### Challenge
In the listing below, locate the lines that hold "spec" and copy them.

### Material for the task
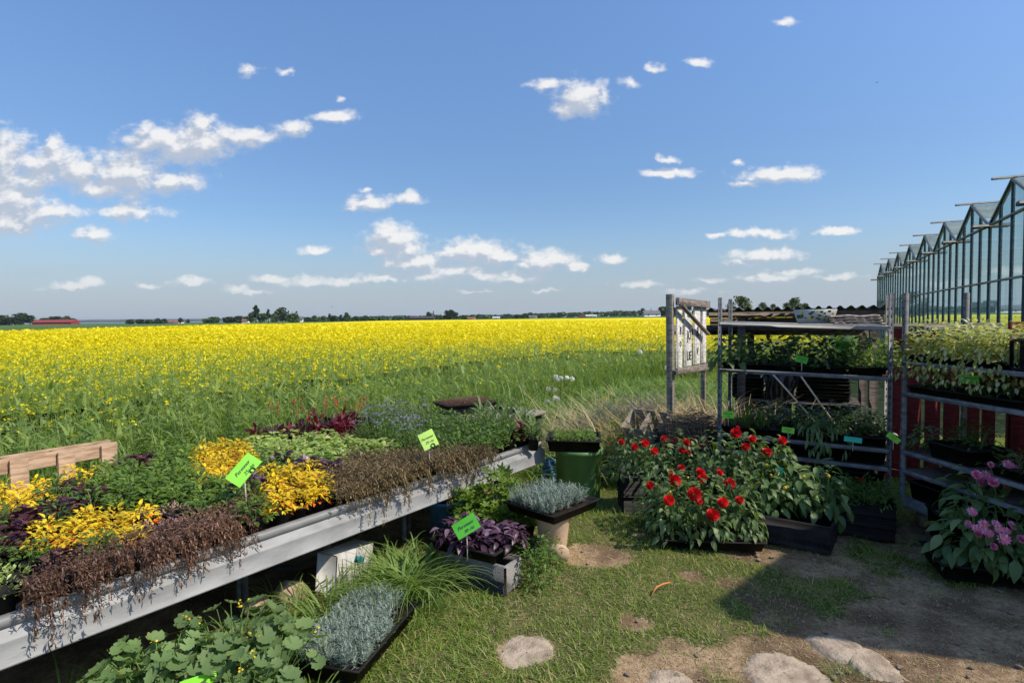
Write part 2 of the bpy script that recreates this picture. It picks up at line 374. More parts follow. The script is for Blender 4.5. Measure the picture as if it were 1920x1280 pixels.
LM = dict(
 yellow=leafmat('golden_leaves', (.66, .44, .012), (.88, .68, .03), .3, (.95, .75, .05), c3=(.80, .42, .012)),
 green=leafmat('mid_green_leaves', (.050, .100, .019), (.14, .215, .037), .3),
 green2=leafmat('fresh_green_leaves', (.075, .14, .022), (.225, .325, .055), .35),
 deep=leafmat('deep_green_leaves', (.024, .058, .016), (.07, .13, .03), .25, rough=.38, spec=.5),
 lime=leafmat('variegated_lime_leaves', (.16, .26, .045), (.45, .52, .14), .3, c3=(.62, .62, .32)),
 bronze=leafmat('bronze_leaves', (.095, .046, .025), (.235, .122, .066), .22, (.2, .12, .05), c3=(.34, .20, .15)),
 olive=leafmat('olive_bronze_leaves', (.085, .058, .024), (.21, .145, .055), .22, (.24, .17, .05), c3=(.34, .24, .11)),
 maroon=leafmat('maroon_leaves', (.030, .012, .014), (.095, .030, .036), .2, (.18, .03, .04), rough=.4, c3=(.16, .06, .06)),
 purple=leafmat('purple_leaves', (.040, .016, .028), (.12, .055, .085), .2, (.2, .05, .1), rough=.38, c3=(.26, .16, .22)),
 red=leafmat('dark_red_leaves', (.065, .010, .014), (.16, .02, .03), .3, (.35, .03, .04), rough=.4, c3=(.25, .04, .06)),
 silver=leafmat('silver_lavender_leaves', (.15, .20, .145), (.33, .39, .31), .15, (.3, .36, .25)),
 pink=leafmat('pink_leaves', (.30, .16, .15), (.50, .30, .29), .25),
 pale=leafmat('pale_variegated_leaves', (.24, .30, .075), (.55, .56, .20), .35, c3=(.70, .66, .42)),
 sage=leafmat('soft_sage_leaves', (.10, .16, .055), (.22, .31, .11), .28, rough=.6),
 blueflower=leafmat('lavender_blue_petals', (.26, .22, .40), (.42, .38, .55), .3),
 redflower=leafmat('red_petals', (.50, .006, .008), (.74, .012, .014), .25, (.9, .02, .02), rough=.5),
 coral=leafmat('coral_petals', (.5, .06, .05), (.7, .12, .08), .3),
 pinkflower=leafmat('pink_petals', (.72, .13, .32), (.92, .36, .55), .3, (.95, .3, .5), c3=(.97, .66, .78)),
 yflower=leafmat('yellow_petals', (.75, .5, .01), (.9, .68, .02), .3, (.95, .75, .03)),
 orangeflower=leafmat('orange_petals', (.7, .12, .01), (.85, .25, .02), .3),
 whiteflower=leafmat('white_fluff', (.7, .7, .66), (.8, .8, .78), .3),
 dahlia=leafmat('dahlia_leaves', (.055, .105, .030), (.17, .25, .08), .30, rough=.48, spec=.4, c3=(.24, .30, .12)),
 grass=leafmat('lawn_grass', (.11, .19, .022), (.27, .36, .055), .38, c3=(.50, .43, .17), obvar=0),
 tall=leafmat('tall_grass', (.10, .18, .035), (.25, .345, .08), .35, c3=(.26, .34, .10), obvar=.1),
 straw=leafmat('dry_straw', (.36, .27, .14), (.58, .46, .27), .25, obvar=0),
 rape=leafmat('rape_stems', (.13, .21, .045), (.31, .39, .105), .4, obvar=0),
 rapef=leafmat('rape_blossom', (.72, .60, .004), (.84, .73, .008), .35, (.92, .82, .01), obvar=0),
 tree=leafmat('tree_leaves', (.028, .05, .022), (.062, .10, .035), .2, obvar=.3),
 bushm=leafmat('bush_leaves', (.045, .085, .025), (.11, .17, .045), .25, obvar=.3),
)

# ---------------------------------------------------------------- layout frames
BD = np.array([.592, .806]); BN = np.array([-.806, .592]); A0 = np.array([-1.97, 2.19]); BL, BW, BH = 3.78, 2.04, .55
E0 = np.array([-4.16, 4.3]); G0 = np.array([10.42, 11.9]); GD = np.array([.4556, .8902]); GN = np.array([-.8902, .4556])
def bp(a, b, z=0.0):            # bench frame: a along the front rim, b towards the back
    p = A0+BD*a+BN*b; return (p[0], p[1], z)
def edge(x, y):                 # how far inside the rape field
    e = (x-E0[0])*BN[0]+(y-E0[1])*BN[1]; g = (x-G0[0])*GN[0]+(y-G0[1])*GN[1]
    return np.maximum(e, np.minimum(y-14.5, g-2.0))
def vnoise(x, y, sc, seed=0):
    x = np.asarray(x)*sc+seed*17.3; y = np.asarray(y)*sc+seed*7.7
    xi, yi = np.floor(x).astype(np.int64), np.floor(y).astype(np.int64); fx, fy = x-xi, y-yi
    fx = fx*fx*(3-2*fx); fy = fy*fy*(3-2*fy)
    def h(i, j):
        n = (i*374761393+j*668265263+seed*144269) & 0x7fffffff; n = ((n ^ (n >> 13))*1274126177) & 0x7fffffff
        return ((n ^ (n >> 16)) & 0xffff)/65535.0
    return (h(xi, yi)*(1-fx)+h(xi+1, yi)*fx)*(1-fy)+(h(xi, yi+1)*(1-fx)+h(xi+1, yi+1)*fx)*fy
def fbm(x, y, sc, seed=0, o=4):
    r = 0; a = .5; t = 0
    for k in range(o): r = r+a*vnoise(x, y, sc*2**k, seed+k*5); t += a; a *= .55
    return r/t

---

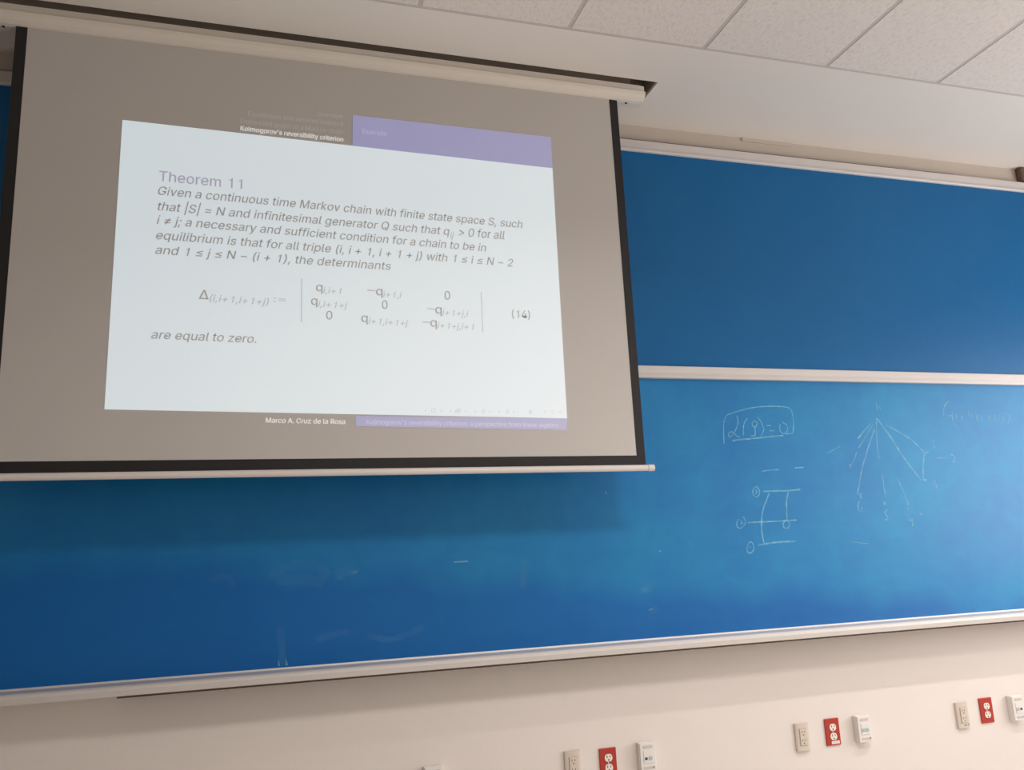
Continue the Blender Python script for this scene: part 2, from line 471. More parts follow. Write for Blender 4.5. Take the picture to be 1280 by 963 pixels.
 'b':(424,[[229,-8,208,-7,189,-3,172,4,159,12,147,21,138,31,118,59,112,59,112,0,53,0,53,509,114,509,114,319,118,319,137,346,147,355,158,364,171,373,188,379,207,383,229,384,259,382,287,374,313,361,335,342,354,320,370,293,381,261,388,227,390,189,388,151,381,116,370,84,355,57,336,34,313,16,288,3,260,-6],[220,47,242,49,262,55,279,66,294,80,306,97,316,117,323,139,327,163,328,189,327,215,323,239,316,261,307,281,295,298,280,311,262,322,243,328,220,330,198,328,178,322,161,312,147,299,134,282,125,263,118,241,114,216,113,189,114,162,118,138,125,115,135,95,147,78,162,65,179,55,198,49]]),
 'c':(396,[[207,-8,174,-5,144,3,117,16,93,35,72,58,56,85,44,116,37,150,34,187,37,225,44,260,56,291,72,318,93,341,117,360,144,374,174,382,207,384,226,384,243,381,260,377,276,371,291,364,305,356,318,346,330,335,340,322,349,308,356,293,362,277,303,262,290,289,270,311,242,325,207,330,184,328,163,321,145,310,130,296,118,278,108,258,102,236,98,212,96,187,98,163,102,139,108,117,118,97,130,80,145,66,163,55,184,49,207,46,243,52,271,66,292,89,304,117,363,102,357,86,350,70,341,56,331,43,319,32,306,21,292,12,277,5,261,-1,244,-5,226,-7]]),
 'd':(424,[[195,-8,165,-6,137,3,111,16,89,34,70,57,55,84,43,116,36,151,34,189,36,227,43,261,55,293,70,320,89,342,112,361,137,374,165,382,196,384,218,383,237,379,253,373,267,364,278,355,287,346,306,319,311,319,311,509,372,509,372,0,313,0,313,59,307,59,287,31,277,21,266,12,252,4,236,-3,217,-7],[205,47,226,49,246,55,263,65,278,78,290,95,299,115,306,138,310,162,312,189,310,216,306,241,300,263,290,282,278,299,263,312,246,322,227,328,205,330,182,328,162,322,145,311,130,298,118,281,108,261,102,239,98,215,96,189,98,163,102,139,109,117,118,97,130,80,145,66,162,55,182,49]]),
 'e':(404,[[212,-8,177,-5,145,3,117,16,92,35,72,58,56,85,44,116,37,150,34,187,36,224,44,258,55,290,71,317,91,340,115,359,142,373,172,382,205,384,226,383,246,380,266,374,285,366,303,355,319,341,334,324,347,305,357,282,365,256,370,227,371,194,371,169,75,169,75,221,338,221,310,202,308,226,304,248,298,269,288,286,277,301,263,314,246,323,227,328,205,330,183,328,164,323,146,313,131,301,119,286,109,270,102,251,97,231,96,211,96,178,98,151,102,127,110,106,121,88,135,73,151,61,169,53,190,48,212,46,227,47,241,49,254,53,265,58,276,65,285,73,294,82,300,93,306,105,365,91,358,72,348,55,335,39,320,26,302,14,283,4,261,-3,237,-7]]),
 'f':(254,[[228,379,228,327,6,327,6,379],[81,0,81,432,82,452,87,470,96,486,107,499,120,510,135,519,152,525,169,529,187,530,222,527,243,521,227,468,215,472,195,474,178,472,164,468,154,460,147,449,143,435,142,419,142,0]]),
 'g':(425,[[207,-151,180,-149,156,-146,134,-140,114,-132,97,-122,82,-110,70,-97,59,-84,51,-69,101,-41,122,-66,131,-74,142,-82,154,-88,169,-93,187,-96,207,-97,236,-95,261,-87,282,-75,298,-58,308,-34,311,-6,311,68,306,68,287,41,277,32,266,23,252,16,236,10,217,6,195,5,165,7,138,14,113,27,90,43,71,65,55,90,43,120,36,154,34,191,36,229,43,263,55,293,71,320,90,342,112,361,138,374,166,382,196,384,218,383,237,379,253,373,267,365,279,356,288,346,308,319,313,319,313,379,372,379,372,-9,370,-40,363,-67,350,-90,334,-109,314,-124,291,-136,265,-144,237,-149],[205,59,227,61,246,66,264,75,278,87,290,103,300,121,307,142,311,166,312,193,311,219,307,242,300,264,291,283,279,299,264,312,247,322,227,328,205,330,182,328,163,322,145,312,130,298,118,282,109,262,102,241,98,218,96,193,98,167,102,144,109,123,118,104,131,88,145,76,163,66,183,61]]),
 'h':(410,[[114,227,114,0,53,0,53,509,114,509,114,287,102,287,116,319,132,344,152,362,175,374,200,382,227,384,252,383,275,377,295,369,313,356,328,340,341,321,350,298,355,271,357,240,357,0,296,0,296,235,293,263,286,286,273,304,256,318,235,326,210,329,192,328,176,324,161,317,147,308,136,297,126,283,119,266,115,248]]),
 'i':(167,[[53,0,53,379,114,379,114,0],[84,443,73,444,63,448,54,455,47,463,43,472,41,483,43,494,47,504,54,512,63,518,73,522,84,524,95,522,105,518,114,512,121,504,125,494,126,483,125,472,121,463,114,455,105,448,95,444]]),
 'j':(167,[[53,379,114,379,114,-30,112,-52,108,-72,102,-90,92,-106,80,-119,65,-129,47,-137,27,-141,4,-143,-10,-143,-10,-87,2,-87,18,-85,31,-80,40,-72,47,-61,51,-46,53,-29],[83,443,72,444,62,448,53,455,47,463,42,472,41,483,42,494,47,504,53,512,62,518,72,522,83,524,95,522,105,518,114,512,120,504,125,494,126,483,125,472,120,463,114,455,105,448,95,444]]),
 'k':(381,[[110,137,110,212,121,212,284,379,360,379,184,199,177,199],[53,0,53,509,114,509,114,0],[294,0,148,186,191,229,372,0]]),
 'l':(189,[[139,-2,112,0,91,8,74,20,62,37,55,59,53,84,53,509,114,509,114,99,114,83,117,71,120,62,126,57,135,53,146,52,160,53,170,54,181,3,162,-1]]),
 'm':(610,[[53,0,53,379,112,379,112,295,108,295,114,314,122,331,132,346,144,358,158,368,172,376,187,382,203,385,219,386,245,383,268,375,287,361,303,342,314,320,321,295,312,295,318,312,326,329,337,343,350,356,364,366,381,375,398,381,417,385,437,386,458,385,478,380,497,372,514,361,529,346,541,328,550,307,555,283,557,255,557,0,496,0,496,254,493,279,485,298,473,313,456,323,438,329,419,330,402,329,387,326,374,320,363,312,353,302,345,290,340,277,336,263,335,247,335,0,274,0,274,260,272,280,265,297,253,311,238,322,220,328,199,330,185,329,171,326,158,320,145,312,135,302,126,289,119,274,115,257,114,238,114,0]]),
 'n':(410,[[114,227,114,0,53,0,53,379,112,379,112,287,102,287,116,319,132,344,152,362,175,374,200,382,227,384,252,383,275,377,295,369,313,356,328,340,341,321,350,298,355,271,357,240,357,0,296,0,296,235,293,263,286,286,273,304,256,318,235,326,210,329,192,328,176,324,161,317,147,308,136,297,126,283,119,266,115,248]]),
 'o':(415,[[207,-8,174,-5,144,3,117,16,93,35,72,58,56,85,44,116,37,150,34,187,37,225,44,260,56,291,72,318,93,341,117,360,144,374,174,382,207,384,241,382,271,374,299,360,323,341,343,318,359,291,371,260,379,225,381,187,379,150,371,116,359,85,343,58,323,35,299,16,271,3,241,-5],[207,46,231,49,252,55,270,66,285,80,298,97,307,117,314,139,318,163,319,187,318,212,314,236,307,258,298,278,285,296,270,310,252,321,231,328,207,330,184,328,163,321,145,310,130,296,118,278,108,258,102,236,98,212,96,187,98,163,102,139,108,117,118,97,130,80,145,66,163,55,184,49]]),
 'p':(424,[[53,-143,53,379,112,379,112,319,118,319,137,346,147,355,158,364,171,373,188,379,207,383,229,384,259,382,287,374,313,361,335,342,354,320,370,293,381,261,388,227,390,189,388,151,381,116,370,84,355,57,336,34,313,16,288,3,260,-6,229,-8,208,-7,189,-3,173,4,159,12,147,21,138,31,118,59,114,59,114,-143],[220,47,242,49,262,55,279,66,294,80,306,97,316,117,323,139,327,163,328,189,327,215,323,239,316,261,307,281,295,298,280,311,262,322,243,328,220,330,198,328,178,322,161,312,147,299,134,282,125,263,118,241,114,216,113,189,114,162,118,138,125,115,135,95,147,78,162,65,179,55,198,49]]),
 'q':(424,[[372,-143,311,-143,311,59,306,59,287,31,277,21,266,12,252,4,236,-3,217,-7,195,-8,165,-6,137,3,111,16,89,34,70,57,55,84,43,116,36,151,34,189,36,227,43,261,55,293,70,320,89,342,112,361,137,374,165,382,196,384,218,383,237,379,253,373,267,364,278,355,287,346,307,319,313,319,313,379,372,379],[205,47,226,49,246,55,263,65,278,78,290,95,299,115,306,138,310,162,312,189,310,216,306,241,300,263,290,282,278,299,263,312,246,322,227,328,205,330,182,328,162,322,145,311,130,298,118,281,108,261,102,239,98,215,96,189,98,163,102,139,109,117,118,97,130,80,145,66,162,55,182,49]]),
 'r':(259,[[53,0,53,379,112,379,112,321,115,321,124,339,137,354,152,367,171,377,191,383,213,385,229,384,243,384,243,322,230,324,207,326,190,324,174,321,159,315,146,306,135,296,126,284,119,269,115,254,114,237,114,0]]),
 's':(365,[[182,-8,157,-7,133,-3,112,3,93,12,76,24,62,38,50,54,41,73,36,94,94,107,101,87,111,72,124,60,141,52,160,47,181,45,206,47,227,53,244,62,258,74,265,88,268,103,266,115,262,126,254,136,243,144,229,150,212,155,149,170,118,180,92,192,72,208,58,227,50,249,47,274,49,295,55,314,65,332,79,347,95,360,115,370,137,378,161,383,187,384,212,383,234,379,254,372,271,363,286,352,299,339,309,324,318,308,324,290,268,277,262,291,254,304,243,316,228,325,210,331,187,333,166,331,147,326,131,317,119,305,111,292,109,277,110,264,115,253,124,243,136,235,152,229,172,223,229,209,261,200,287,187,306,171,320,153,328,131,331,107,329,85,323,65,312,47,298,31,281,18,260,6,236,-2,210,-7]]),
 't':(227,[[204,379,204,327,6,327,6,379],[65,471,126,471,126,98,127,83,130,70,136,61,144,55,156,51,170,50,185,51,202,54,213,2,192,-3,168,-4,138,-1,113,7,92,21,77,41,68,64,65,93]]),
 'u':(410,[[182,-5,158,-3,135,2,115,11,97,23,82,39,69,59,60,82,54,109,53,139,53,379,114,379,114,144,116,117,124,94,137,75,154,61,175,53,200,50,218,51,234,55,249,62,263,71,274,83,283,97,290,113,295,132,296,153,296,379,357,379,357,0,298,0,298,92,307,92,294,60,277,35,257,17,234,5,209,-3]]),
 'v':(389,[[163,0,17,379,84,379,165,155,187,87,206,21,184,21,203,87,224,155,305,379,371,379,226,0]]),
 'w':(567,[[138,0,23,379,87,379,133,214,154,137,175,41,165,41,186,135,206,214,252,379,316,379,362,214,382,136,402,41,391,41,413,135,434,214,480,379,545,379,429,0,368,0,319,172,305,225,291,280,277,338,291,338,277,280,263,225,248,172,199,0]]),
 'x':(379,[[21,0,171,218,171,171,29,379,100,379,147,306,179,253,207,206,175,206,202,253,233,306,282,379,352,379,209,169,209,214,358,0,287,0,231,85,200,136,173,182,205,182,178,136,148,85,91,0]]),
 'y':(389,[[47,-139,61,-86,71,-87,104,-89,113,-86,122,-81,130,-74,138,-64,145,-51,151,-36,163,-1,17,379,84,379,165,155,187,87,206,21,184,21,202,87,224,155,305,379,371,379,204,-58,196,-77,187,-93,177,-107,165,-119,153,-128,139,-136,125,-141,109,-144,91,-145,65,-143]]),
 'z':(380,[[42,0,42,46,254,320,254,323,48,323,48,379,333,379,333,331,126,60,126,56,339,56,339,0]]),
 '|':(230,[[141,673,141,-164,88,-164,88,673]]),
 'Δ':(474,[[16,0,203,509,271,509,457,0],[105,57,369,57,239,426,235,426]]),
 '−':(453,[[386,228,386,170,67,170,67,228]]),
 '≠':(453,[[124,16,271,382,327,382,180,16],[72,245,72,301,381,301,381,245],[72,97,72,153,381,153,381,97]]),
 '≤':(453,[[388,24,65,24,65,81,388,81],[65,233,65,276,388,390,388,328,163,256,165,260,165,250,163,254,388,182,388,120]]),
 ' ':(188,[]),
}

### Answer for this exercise
 deep=leafmat('deep_green_leaves', (.024, .058, .016), (.07, .13, .03), .25, rough=.38, spec=.5),
 dahlia=leafmat('dahlia_leaves', (.055, .105, .030), (.17, .25, .08), .30, rough=.48, spec=.4, c3=(.24, .30, .12)),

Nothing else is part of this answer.